▼

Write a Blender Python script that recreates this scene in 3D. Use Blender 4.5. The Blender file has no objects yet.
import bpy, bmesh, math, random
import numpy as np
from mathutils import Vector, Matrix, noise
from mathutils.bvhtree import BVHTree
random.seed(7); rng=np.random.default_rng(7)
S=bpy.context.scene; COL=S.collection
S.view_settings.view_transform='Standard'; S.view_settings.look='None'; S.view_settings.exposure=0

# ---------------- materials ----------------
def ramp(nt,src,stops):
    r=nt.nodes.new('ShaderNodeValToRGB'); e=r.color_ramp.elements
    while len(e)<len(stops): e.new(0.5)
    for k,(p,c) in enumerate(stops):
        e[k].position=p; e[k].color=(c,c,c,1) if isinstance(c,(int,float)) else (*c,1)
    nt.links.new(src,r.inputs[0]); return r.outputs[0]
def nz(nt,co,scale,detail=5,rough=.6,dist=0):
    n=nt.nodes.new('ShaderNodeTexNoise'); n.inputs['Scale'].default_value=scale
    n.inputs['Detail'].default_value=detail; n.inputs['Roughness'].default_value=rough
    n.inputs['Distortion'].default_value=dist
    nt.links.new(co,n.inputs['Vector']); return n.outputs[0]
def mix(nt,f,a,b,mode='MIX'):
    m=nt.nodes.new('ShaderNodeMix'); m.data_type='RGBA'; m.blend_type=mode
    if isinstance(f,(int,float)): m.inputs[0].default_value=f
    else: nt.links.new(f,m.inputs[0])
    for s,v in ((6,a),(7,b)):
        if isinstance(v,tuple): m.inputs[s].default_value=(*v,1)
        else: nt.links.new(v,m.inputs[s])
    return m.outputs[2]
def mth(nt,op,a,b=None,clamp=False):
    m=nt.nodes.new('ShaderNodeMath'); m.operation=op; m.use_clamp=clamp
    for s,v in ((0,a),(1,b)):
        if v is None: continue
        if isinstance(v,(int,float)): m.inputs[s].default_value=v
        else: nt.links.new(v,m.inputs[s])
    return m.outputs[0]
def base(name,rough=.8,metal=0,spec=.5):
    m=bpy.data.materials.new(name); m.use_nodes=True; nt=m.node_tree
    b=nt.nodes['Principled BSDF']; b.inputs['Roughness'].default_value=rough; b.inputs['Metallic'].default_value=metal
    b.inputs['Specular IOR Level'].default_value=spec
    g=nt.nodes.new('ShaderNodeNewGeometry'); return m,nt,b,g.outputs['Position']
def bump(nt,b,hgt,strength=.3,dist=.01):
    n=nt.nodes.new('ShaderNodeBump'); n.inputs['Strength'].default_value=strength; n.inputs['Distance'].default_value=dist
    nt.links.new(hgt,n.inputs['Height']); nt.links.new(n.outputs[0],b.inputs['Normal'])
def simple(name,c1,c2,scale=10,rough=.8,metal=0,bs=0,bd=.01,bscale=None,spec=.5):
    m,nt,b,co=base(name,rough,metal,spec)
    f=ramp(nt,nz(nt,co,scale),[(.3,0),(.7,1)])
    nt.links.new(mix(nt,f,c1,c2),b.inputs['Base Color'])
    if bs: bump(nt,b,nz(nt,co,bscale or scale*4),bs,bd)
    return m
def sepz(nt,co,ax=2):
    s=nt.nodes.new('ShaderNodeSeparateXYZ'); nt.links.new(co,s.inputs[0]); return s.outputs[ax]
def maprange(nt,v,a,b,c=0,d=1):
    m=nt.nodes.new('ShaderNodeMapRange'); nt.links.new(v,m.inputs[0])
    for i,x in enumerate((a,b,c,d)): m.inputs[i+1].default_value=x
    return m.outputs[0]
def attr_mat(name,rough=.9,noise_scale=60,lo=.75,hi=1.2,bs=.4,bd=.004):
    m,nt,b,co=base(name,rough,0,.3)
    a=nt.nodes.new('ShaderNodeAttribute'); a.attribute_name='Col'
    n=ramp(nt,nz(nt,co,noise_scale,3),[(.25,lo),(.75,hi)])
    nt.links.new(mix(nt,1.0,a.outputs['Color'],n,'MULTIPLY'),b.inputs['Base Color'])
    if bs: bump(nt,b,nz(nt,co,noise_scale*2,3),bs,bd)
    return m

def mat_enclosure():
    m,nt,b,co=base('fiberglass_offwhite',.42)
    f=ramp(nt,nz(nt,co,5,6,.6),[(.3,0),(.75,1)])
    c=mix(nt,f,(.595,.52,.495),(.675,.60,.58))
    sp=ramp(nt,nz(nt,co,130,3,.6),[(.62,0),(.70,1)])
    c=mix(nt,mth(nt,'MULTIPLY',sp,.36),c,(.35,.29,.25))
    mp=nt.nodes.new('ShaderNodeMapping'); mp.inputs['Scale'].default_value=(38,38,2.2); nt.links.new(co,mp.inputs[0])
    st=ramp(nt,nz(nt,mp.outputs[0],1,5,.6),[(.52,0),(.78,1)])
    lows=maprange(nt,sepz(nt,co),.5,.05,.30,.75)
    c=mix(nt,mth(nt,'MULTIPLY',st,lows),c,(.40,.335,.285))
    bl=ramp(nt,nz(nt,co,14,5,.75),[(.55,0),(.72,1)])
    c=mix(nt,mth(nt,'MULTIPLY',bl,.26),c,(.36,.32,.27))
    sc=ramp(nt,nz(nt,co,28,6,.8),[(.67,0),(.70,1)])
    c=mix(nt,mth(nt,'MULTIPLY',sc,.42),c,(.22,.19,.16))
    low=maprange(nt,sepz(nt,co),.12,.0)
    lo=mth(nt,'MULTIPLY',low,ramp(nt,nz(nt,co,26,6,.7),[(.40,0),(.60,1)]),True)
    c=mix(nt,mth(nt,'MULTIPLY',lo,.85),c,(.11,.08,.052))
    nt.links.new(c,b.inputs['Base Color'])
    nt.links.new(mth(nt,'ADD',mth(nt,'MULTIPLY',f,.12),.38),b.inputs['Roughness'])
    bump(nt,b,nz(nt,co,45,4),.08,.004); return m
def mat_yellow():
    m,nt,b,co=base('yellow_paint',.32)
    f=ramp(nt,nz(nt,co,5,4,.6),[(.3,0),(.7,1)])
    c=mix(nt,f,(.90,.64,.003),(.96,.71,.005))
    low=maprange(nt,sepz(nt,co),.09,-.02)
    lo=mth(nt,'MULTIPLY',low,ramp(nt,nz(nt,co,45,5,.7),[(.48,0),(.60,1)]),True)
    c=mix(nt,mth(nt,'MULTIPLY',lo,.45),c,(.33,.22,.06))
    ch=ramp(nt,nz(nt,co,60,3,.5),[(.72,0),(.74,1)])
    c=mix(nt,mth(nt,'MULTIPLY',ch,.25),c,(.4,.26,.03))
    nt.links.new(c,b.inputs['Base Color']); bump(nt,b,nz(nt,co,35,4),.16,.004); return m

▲

Reproduce the whole listing word for word.

Write a Blender Python script that recreates this scene in 3D. Use Blender 4.5. The Blender file has no objects yet.
import bpy, bmesh, math, random
import numpy as np
from mathutils import Vector, Matrix, noise
from mathutils.bvhtree import BVHTree
random.seed(7); rng=np.random.default_rng(7)
S=bpy.context.scene; COL=S.collection
S.view_settings.view_transform='Standard'; S.view_settings.look='None'; S.view_settings.exposure=0

# ---------------- materials ----------------
def ramp(nt,src,stops):
    r=nt.nodes.new('ShaderNodeValToRGB'); e=r.color_ramp.elements
    while len(e)<len(stops): e.new(0.5)
    for k,(p,c) in enumerate(stops):
        e[k].position=p; e[k].color=(c,c,c,1) if isinstance(c,(int,float)) else (*c,1)
    nt.links.new(src,r.inputs[0]); return r.outputs[0]
def nz(nt,co,scale,detail=5,rough=.6,dist=0):
    n=nt.nodes.new('ShaderNodeTexNoise'); n.inputs['Scale'].default_value=scale
    n.inputs['Detail'].default_value=detail; n.inputs['Roughness'].default_value=rough
    n.inputs['Distortion'].default_value=dist
    nt.links.new(co,n.inputs['Vector']); return n.outputs[0]
def mix(nt,f,a,b,mode='MIX'):
    m=nt.nodes.new('ShaderNodeMix'); m.data_type='RGBA'; m.blend_type=mode
    if isinstance(f,(int,float)): m.inputs[0].default_value=f
    else: nt.links.new(f,m.inputs[0])
    for s,v in ((6,a),(7,b)):
        if isinstance(v,tuple): m.inputs[s].default_value=(*v,1)
        else: nt.links.new(v,m.inputs[s])
    return m.outputs[2]
def mth(nt,op,a,b=None,clamp=False):
    m=nt.nodes.new('ShaderNodeMath'); m.operation=op; m.use_clamp=clamp
    for s,v in ((0,a),(1,b)):
        if v is None: continue
        if isinstance(v,(int,float)): m.inputs[s].default_value=v
        else: nt.links.new(v,m.inputs[s])
    return m.outputs[0]
def base(name,rough=.8,metal=0,spec=.5):
    m=bpy.data.materials.new(name); m.use_nodes=True; nt=m.node_tree
    b=nt.nodes['Principled BSDF']; b.inputs['Roughness'].default_value=rough; b.inputs['Metallic'].default_value=metal
    b.inputs['Specular IOR Level'].default_value=spec
    g=nt.nodes.new('ShaderNodeNewGeometry'); return m,nt,b,g.outputs['Position']
def bump(nt,b,hgt,strength=.3,dist=.01):
    n=nt.nodes.new('ShaderNodeBump'); n.inputs['Strength'].default_value=strength; n.inputs['Distance'].default_value=dist
    nt.links.new(hgt,n.inputs['Height']); nt.links.new(n.outputs[0],b.inputs['Normal'])
def simple(name,c1,c2,scale=10,rough=.8,metal=0,bs=0,bd=.01,bscale=None,spec=.5):
    m,nt,b,co=base(name,rough,metal,spec)
    f=ramp(nt,nz(nt,co,scale),[(.3,0),(.7,1)])
    nt.links.new(mix(nt,f,c1,c2),b.inputs['Base Color'])
    if bs: bump(nt,b,nz(nt,co,bscale or scale*4),bs,bd)
    return m
def sepz(nt,co,ax=2):
    s=nt.nodes.new('ShaderNodeSeparateXYZ'); nt.links.new(co,s.inputs[0]); return s.outputs[ax]
def maprange(nt,v,a,b,c=0,d=1):
    m=nt.nodes.new('ShaderNodeMapRange'); nt.links.new(v,m.inputs[0])
    for i,x in enumerate((a,b,c,d)): m.inputs[i+1].default_value=x
    return m.outputs[0]
def attr_mat(name,rough=.9,noise_scale=60,lo=.75,hi=1.2,bs=.4,bd=.004):
    m,nt,b,co=base(name,rough,0,.3)
    a=nt.nodes.new('ShaderNodeAttribute'); a.attribute_name='Col'
    n=ramp(nt,nz(nt,co,noise_scale,3),[(.25,lo),(.75,hi)])
    nt.links.new(mix(nt,1.0,a.outputs['Color'],n,'MULTIPLY'),b.inputs['Base Color'])
    if bs: bump(nt,b,nz(nt,co,noise_scale*2,3),bs,bd)
    return m

def mat_enclosure():
    m,nt,b,co=base('fiberglass_offwhite',.42)
    f=ramp(nt,nz(nt,co,5,6,.6),[(.3,0),(.75,1)])
    c=mix(nt,f,(.595,.52,.495),(.675,.60,.58))
    sp=ramp(nt,nz(nt,co,130,3,.6),[(.62,0),(.70,1)])
    c=mix(nt,mth(nt,'MULTIPLY',sp,.36),c,(.35,.29,.25))
    mp=nt.nodes.new('ShaderNodeMapping'); mp.inputs['Scale'].default_value=(38,38,2.2); nt.links.new(co,mp.inputs[0])
    st=ramp(nt,nz(nt,mp.outputs[0],1,5,.6),[(.52,0),(.78,1)])
    lows=maprange(nt,sepz(nt,co),.5,.05,.30,.75)
    c=mix(nt,mth(nt,'MULTIPLY',st,lows),c,(.40,.335,.285))
    bl=ramp(nt,nz(nt,co,14,5,.75),[(.55,0),(.72,1)])
    c=mix(nt,mth(nt,'MULTIPLY',bl,.26),c,(.36,.32,.27))
    sc=ramp(nt,nz(nt,co,28,6,.8),[(.67,0),(.70,1)])
    c=mix(nt,mth(nt,'MULTIPLY',sc,.42),c,(.22,.19,.16))
    low=maprange(nt,sepz(nt,co),.12,.0)
    lo=mth(nt,'MULTIPLY',low,ramp(nt,nz(nt,co,26,6,.7),[(.40,0),(.60,1)]),True)
    c=mix(nt,mth(nt,'MULTIPLY',lo,.85),c,(.11,.08,.052))
    nt.links.new(c,b.inputs['Base Color'])
    nt.links.new(mth(nt,'ADD',mth(nt,'MULTIPLY',f,.12),.38),b.inputs['Roughness'])
    bump(nt,b,nz(nt,co,45,4),.08,.004); return m
def mat_yellow():
    m,nt,b,co=base('yellow_paint',.32)
    f=ramp(nt,nz(nt,co,5,4,.6),[(.3,0),(.7,1)])
    c=mix(nt,f,(.90,.64,.003),(.96,.71,.005))
    low=maprange(nt,sepz(nt,co),.09,-.02)
    lo=mth(nt,'MULTIPLY',low,ramp(nt,nz(nt,co,45,5,.7),[(.48,0),(.60,1)]),True)
    c=mix(nt,mth(nt,'MULTIPLY',lo,.45),c,(.33,.22,.06))
    ch=ramp(nt,nz(nt,co,60,3,.5),[(.72,0),(.74,1)])
    c=mix(nt,mth(nt,'MULTIPLY',ch,.25),c,(.4,.26,.03))
    nt.links.new(c,b.inputs['Base Color']); bump(nt,b,nz(nt,co,35,4),.16,.004); return m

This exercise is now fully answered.